22 ноября. 7 часов вечера

Только что вернулась от Ольги. Она проводила меня до самого подъезда. Как счастливо для меня и Ольги, что наконец открылось движение по метро между Остоженкой и Пятницкой улицей. Растрогал меня до глубины сердца Степан Борисович (Ольгин муж) своим немощно-дряхлым видом, почти полной слепотой (3 % зрения) и рыцарски-упорным сосредоточением над своей работой и ничуть не ущербленной жизнью мысли.

Промелькнувшие за день мысли.

Рыцарственное отношение Ольги к мужу: “Подчеркнуто праздную последние годы день рождения. Хочу, чтобы он чувствовал мою радость, что вот он прожил и еще год. Хочу, чтобы он видел, как я чту его старость. И как мне трогательна его беспомощность”…

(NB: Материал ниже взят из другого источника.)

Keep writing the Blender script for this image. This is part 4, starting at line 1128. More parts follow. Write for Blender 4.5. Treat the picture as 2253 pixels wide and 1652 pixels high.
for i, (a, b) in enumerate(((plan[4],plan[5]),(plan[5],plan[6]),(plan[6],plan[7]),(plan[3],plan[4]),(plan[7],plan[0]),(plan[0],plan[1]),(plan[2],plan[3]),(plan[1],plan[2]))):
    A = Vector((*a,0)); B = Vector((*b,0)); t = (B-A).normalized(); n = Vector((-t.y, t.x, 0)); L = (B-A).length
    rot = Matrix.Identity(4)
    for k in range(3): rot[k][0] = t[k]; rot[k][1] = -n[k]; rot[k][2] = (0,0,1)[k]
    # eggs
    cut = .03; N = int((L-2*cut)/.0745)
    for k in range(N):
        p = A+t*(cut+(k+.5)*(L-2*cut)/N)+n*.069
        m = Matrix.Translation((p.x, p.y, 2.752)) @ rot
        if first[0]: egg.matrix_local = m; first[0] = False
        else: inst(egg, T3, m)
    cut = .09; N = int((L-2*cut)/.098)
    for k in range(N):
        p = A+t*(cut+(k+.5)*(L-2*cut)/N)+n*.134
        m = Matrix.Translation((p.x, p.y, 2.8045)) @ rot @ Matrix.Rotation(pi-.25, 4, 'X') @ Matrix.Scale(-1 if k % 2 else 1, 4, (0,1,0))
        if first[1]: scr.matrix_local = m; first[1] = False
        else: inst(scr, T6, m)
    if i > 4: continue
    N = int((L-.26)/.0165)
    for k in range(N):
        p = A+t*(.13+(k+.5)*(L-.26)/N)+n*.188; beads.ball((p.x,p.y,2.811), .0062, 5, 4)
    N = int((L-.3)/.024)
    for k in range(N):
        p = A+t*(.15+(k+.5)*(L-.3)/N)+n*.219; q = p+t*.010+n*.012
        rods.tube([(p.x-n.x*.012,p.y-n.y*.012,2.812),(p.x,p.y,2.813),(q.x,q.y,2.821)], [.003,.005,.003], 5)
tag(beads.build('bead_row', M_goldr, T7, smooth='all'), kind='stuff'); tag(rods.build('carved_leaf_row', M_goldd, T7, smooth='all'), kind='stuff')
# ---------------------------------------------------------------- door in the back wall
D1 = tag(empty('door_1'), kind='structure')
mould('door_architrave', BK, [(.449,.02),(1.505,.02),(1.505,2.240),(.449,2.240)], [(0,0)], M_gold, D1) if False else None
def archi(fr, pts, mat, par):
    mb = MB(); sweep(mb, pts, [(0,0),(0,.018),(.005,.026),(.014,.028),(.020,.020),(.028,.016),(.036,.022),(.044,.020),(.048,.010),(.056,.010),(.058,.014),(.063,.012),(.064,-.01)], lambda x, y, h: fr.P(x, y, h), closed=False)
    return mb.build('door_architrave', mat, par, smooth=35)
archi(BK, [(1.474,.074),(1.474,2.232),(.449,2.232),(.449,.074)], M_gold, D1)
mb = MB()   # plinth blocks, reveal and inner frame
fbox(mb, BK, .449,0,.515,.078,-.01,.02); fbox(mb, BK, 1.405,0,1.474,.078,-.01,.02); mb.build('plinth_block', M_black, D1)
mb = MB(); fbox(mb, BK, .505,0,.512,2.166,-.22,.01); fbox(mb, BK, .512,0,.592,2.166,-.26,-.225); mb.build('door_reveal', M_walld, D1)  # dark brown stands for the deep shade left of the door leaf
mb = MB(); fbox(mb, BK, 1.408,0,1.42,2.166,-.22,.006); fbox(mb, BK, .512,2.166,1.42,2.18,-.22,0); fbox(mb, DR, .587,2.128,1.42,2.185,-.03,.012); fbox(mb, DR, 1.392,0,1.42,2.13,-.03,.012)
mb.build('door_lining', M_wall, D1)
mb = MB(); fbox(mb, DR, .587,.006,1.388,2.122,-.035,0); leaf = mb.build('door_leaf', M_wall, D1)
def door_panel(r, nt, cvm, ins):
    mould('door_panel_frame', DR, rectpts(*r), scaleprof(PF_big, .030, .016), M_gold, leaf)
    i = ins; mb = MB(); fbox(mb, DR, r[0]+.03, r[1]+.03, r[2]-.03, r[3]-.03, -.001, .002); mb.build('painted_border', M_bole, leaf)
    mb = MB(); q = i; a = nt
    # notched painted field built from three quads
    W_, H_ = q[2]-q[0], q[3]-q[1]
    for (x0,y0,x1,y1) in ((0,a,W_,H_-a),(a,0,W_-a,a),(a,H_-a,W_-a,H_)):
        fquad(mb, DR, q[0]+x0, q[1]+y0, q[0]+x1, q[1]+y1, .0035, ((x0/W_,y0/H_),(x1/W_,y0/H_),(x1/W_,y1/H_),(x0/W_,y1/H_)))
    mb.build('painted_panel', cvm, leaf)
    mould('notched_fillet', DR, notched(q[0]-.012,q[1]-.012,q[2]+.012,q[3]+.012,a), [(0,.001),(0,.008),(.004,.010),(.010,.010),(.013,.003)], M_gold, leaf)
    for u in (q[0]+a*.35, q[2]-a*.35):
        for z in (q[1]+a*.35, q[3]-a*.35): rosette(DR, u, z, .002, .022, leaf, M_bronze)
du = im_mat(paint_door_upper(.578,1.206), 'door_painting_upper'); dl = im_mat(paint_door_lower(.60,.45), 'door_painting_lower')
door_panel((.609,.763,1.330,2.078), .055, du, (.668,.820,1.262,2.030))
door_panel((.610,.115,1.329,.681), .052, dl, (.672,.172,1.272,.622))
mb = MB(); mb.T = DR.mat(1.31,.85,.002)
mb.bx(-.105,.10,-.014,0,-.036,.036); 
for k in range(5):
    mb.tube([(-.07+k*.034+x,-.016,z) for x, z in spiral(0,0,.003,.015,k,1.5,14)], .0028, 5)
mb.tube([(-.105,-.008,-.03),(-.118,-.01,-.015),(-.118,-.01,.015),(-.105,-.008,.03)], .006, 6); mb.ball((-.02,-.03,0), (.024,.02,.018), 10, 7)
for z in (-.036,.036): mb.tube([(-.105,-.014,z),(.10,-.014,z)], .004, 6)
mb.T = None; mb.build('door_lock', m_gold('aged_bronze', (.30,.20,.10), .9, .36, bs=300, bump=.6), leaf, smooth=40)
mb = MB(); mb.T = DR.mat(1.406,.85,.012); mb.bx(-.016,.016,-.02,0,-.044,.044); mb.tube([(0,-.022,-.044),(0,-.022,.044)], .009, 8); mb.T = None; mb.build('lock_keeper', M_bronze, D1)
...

Об Ольгиной Аничке: мимозно-целомудренная сжимаемость от каждого ласкового прикосновения и у самой отсутствие ласки как прикосновения. Но в глазах, в интонациях голоса много тепла и внимания. Такова же по своей природе Анна. Я и Ольга на противоположном полюсе. Для нас касание руки (особенно это для меня) – мистически важная передача центрального тока души. Отсюда невозможность коснуться руки чуждого человека больше, чем на единый миг рукопожатия. Невозможность и руку очень близкого друга держать в своей, если нет воли сердца к излучению чувства, идущего из его глубины.

30 ноября

Даниил с туберкулезом позвоночника странствует с лазаретом своей части в каких-то безвестных фронтовых пространствах. И может быть, его странствия перешли уже за грань видимого мира. Когда он был санитаром-могильщиком на фронте, могилы некоторых бойцов он убирал потом полевыми цветами. Так рассказала мне его подруга Татьяна Владимировна. И совсем неподалеку рвались снаряды. Если бы эти штрихи не прибавлялись к картинке его жизни, насколько беднее была бы она своей внутренней окраской. Недаром так благословил он, несмотря на больную спину и хрупкие нервы, тот трагический момент, когда был мобилизован.